* WHAT IS ASKED *
Print exactly the part opening with the line containing "Write the bpy" and closing with the line containing "S.cycles.sample_clamp_indirect = 6.0", with both of those lines included.

# start of RECORDS PROVIDED

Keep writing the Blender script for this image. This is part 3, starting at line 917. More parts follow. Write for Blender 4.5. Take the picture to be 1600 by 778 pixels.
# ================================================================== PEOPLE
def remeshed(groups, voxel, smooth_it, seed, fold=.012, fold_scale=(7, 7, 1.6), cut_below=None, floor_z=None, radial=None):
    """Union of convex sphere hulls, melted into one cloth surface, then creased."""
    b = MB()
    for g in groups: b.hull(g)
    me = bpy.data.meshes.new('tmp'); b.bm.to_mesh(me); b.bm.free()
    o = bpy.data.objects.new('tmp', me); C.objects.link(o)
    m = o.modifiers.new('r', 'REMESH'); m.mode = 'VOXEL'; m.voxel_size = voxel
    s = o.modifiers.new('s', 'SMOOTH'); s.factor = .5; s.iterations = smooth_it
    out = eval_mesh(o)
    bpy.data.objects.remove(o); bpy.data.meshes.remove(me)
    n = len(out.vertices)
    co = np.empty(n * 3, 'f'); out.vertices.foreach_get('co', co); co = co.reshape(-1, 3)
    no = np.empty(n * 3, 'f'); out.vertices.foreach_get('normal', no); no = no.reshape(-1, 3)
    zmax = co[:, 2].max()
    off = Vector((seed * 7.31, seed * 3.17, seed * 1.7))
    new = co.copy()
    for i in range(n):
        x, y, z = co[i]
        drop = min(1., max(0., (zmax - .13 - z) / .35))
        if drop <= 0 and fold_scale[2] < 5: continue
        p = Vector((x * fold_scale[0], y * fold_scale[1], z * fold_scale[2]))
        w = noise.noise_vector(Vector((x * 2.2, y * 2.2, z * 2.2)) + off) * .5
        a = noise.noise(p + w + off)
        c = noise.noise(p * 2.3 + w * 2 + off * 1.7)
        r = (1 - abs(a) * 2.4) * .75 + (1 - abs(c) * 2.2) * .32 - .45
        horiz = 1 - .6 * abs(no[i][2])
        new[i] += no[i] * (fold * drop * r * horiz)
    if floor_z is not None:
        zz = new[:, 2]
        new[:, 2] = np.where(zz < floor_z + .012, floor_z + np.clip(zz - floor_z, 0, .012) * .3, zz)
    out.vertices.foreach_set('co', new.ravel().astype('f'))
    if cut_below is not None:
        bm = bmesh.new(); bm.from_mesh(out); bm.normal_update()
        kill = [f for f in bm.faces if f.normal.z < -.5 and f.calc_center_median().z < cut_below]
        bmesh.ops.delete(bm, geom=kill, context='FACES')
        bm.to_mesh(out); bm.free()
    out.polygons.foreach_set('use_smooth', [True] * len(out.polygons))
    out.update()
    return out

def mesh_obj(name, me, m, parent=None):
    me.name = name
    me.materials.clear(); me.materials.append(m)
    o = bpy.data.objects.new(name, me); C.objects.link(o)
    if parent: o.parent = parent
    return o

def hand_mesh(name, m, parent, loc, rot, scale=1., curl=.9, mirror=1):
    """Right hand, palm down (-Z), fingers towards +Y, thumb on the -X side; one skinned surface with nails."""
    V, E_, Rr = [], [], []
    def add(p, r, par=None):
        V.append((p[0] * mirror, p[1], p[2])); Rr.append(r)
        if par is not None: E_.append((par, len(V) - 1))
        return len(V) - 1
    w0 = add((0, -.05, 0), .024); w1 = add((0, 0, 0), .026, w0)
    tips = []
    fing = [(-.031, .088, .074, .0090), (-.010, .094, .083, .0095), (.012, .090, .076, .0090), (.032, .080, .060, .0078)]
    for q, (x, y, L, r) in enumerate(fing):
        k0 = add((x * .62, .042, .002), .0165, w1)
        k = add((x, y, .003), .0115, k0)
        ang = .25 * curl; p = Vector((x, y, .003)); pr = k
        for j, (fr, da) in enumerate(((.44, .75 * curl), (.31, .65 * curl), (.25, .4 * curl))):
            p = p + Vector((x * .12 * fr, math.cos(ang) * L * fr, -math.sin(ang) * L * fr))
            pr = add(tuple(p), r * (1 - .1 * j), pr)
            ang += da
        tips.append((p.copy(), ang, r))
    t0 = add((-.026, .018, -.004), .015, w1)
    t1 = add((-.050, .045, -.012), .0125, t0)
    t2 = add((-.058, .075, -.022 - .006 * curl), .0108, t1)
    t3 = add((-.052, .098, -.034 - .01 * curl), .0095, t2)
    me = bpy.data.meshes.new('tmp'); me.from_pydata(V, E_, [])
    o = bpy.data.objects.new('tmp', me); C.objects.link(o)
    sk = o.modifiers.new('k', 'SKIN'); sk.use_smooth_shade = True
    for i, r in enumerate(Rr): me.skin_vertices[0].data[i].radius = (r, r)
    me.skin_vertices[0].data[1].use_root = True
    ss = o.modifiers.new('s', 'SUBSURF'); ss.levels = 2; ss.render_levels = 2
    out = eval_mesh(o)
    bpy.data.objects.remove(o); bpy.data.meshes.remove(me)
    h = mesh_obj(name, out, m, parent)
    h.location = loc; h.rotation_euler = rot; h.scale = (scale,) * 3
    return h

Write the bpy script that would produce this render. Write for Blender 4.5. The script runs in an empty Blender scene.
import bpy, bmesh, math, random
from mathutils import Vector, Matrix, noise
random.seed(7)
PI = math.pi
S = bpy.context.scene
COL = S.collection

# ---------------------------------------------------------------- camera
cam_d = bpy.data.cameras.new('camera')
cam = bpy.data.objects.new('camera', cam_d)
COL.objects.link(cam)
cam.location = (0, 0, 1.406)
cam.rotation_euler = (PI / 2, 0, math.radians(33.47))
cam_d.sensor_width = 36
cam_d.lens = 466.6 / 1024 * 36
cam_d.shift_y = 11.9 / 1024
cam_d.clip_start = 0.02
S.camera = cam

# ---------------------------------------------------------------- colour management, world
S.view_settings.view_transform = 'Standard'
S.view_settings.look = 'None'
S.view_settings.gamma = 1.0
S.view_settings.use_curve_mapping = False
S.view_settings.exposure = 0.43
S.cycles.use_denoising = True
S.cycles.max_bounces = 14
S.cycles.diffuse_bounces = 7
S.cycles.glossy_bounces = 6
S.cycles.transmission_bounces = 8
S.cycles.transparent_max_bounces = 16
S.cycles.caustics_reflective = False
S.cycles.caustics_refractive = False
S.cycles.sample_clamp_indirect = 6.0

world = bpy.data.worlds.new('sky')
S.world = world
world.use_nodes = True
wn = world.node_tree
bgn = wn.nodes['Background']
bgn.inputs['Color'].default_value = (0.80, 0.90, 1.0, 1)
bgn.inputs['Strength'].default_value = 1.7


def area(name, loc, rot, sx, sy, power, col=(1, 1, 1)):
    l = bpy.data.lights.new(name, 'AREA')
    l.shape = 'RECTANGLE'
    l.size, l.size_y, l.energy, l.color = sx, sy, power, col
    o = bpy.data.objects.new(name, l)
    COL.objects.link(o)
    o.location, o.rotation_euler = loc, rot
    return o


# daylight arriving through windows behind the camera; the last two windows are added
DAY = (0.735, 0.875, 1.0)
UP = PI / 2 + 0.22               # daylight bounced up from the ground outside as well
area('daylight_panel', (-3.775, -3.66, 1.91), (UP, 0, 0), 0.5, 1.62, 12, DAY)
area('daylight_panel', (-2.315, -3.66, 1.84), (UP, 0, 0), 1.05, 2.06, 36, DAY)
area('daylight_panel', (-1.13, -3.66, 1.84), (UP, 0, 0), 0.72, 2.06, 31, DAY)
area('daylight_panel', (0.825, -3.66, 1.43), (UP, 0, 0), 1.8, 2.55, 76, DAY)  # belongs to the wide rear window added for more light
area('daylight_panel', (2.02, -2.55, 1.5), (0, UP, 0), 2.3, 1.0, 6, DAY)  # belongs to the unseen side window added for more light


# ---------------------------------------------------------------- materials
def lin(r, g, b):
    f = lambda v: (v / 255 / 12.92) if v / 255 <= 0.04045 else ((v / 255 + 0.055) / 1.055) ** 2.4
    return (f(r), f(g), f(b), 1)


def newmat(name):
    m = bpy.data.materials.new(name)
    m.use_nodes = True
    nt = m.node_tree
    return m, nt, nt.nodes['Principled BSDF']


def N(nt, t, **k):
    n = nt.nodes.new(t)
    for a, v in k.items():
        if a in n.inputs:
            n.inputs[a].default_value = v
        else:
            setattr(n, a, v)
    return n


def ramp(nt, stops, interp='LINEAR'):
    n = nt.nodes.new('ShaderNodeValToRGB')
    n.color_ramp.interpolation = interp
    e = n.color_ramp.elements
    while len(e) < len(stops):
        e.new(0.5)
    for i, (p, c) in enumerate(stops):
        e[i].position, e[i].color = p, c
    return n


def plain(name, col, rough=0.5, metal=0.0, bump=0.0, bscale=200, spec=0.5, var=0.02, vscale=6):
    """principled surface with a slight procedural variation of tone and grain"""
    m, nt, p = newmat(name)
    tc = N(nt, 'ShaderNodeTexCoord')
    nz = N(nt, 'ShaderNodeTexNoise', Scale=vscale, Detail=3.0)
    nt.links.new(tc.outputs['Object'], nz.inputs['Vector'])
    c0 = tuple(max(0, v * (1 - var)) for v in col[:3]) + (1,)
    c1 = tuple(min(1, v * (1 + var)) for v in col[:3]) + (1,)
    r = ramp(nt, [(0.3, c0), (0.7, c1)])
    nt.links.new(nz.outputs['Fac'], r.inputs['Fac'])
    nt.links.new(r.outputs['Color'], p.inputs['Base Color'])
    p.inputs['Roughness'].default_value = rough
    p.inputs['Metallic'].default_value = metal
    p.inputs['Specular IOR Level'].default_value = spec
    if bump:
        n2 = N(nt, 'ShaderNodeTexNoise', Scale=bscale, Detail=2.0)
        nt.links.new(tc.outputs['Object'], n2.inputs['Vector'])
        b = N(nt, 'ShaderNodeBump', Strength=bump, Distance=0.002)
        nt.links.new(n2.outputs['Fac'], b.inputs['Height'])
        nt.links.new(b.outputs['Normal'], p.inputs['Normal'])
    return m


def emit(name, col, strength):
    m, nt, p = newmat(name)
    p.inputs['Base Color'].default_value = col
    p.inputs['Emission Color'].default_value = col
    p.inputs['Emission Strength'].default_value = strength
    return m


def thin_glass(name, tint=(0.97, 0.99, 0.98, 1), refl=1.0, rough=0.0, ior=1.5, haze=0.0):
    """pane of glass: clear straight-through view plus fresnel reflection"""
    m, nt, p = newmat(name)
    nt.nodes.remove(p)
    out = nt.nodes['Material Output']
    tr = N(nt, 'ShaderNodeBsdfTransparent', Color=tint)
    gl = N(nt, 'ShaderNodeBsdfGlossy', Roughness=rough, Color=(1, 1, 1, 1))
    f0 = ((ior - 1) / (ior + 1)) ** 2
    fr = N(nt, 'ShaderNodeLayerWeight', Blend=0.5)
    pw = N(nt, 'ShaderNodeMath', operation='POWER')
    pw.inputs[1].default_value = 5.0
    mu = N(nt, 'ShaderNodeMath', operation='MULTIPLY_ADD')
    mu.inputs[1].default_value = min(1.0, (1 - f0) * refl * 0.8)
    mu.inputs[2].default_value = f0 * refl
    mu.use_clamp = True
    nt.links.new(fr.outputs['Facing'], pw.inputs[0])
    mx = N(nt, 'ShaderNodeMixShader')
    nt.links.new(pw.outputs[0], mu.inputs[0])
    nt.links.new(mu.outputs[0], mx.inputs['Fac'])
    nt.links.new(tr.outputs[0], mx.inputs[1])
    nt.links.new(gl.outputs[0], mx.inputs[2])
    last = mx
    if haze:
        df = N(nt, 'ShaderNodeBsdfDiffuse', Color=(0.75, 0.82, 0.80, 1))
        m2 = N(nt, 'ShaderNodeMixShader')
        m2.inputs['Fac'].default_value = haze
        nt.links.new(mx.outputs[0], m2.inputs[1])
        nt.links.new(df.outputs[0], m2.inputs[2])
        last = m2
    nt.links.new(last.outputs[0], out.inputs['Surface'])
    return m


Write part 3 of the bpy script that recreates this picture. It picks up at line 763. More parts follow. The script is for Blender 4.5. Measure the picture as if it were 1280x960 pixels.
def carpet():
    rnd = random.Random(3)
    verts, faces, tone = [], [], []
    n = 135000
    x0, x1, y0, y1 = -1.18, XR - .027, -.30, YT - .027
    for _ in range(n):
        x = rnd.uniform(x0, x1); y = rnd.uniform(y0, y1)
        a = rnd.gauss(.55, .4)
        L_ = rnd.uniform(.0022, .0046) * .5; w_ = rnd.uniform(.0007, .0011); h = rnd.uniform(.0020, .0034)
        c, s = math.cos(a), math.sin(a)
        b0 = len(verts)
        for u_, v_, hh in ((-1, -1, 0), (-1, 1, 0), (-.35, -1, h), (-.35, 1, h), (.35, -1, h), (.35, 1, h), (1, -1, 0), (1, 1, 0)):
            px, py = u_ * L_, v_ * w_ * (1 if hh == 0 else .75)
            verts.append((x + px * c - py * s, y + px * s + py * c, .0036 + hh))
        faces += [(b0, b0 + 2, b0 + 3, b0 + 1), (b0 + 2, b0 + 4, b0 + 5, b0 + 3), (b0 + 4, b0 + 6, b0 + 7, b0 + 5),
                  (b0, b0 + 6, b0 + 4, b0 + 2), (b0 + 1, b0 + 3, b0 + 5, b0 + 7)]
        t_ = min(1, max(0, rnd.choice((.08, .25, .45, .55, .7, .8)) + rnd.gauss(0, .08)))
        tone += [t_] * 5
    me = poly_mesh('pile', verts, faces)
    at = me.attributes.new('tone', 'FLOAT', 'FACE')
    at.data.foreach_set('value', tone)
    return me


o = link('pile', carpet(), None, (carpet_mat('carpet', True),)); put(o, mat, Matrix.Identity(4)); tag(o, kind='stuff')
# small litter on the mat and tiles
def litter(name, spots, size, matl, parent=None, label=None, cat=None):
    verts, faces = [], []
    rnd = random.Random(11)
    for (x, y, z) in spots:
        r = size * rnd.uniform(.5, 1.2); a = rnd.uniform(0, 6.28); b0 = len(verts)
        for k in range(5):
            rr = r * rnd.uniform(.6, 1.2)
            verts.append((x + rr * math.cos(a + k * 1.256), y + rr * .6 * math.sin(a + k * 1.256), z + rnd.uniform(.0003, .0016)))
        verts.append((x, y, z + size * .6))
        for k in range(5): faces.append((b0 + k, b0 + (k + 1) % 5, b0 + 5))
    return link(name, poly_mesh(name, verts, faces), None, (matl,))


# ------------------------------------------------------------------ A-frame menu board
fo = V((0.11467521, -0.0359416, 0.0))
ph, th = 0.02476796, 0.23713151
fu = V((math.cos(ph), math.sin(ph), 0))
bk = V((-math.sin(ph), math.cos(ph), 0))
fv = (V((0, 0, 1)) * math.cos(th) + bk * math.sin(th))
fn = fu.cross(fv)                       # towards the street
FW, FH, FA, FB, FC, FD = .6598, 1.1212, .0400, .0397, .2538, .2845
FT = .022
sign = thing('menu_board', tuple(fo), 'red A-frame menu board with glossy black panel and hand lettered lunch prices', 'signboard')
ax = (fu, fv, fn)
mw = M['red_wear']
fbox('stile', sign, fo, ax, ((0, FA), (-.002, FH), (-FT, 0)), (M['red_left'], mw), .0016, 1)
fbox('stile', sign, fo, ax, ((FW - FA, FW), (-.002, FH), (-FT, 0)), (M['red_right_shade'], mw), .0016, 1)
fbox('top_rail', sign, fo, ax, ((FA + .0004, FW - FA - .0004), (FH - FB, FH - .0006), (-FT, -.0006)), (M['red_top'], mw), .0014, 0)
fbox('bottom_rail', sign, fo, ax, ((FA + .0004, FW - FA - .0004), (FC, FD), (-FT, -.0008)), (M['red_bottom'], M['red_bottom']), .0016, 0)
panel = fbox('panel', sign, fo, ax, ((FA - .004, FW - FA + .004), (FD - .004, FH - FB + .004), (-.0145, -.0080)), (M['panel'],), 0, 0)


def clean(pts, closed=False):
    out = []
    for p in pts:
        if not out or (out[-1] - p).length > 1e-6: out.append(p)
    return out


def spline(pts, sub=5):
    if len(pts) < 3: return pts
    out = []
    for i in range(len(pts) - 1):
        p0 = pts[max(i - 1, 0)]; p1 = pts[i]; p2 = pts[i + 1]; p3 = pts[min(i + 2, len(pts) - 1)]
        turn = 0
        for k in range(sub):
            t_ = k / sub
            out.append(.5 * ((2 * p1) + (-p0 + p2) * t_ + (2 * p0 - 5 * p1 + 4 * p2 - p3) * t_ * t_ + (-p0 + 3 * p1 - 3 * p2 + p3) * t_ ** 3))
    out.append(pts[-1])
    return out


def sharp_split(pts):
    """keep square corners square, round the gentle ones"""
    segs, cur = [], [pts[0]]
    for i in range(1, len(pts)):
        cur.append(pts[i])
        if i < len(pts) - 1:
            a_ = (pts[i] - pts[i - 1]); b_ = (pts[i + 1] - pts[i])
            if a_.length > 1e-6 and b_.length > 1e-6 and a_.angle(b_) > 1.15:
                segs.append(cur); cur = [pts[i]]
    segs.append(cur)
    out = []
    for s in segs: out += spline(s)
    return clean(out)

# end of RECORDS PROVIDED

* PROBLEM SOLUTION *
Write the bpy script that would produce this render. Write for Blender 4.5. The script runs in an empty Blender scene.
import bpy, bmesh, math, random
from mathutils import Vector, Matrix, noise
random.seed(7)
PI = math.pi
S = bpy.context.scene
COL = S.collection

# ---------------------------------------------------------------- camera
cam_d = bpy.data.cameras.new('camera')
cam = bpy.data.objects.new('camera', cam_d)
COL.objects.link(cam)
cam.location = (0, 0, 1.406)
cam.rotation_euler = (PI / 2, 0, math.radians(33.47))
cam_d.sensor_width = 36
cam_d.lens = 466.6 / 1024 * 36
cam_d.shift_y = 11.9 / 1024
cam_d.clip_start = 0.02
S.camera = cam

# ---------------------------------------------------------------- colour management, world
S.view_settings.view_transform = 'Standard'
S.view_settings.look = 'None'
S.view_settings.gamma = 1.0
S.view_settings.use_curve_mapping = False
S.view_settings.exposure = 0.43
S.cycles.use_denoising = True
S.cycles.max_bounces = 14
S.cycles.diffuse_bounces = 7
S.cycles.glossy_bounces = 6
S.cycles.transmission_bounces = 8
S.cycles.transparent_max_bounces = 16
S.cycles.caustics_reflective = False
S.cycles.caustics_refractive = False
S.cycles.sample_clamp_indirect = 6.0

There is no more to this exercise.